The Majority dismissed concerns regarding freedom of expression and remarked that Google’s concerns that complying with the injunction could lead to Google violating the laws of another jurisdiction were merely “theoretical.” The Majority appears to have ignored the potential impact of its ruling, namely that it has decided that Canadian courts have the ability to regulate the Internet for the entire world. If courts in other countries take a similar stance – especially on issues for which the predominant views differ amongst different countries – serious challenges could arise.

The dissenting judges (Dissent) held that the worldwide injunction should not have been granted. The Dissent’s decision was based on the following arguments:

  • Alternative remedies were available: Datalink has assets in France, and the B.C. Court of Appeal had urged Equustek to pursue a remedy in French courts. Equustek could have initiated proceedings in France or other jurisdictions with a link to Datalink’s websites.
  • The worldwide effect of the injunction could raise concerns regarding international comity.
  • Datalink’s websites can be found using other search engines, social media, etc., therefore Datalink’s websites are accessible whether or not Google de-lists them.
  • The discretionary factors affecting the granting of an injunction strongly favour judicial restraint. Google is a non-party who has not aided or abetted Datalink’s wrongdoing, and Google holds no assets of Datalink.

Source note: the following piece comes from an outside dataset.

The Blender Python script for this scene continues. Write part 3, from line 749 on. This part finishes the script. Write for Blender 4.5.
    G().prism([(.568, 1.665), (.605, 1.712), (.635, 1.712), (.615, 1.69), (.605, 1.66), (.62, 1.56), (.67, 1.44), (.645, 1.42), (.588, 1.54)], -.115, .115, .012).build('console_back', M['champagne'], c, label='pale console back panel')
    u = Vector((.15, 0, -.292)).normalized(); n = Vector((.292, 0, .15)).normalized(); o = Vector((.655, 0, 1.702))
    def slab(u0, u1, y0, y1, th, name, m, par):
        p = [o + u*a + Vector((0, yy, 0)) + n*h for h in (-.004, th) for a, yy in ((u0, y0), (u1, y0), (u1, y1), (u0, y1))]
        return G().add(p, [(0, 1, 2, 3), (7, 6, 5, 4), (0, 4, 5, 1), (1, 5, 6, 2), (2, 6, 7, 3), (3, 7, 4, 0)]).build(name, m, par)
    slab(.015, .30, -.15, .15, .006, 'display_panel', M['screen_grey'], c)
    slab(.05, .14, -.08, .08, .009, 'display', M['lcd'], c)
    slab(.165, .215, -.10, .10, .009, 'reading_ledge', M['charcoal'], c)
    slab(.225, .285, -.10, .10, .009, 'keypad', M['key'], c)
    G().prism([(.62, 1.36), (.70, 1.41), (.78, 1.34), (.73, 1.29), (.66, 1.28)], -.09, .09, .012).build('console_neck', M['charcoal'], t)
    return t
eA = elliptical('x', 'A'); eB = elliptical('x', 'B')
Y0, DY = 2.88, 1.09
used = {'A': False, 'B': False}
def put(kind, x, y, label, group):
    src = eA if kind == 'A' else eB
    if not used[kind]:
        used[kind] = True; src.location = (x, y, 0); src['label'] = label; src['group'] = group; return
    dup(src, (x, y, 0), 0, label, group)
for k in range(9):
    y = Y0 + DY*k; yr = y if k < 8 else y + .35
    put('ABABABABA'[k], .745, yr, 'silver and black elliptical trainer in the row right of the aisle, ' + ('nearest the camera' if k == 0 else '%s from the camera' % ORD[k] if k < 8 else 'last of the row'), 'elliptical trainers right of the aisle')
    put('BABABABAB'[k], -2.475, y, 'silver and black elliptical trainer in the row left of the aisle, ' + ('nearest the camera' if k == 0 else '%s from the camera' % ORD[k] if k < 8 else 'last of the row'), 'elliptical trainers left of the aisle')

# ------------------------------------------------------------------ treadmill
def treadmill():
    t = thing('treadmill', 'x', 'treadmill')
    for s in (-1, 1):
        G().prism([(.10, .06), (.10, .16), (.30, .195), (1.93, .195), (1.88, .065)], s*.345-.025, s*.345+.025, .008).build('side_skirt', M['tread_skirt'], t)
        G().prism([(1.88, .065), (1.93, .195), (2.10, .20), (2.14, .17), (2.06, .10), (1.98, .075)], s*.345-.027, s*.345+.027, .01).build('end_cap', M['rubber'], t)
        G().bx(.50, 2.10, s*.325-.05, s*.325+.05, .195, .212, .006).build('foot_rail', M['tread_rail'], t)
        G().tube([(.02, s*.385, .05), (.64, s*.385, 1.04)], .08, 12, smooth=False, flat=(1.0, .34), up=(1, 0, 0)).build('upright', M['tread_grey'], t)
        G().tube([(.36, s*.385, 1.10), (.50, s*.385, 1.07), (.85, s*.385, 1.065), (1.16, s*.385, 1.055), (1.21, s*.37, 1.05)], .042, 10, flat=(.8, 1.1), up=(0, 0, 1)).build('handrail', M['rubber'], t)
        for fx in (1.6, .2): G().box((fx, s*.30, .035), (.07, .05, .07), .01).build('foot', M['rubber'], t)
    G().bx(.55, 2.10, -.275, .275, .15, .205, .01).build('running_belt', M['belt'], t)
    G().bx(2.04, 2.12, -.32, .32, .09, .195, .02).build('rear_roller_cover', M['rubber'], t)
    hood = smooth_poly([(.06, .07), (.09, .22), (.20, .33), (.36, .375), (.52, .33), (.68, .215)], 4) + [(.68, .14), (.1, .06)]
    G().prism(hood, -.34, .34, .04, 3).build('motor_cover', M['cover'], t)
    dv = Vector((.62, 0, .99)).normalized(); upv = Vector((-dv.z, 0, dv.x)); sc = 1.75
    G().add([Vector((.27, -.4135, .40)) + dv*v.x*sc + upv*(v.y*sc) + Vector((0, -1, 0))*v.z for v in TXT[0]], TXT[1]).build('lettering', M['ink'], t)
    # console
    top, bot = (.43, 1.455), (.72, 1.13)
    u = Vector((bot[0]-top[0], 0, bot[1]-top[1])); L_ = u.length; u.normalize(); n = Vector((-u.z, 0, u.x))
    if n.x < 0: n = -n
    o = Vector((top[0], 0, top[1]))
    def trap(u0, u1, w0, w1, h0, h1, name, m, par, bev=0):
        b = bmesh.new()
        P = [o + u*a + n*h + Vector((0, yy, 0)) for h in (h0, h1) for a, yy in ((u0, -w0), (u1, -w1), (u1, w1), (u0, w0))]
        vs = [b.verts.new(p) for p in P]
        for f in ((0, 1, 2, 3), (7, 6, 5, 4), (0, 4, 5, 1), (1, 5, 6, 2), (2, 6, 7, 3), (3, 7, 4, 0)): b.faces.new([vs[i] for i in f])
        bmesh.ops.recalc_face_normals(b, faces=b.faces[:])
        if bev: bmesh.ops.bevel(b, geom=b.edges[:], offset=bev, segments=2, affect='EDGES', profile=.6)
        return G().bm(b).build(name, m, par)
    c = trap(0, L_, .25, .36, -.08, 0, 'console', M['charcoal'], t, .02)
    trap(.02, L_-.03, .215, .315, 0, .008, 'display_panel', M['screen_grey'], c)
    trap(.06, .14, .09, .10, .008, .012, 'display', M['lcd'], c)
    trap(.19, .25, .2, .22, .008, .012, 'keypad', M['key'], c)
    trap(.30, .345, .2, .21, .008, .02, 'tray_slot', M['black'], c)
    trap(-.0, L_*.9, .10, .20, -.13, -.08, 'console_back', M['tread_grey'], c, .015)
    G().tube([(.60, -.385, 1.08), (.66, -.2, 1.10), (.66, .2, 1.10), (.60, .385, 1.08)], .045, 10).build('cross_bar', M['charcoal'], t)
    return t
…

There are many questions that result from this Supreme Court decision. Some will question whether it is fair that Google should suffer the costs of having to de-list sites across its various websites resulting from a third party’s actions. What about the other search engines? Should they have been made party to this action with the same resulting obligations imposed on them? How will this impact Canadian rights when courts in other countries rule in the same manner and restrict Canadians’ access to information? There are good arguments for challenging this decision and some will rightly say that this simple de-listing from Google won’t shut down the problem, but if the Supreme Court had ruled differently, protecting Canadians’ intellectual property rights would have been rendered effectively useless.

This decision falls on the heels of a Federal Court of Canada decision rendered earlier this year, A.T. v., which showed the court’s willingness to protect Canadians’ rights, in this case privacy rights, internationally in the context of the online world.

What we do know is that the Canadian courts and, most importantly, the Supreme Court are willing to plant their flags down in the area of protecting Canadians’ rights in the online world. Future rulings in this area will be interesting to watch.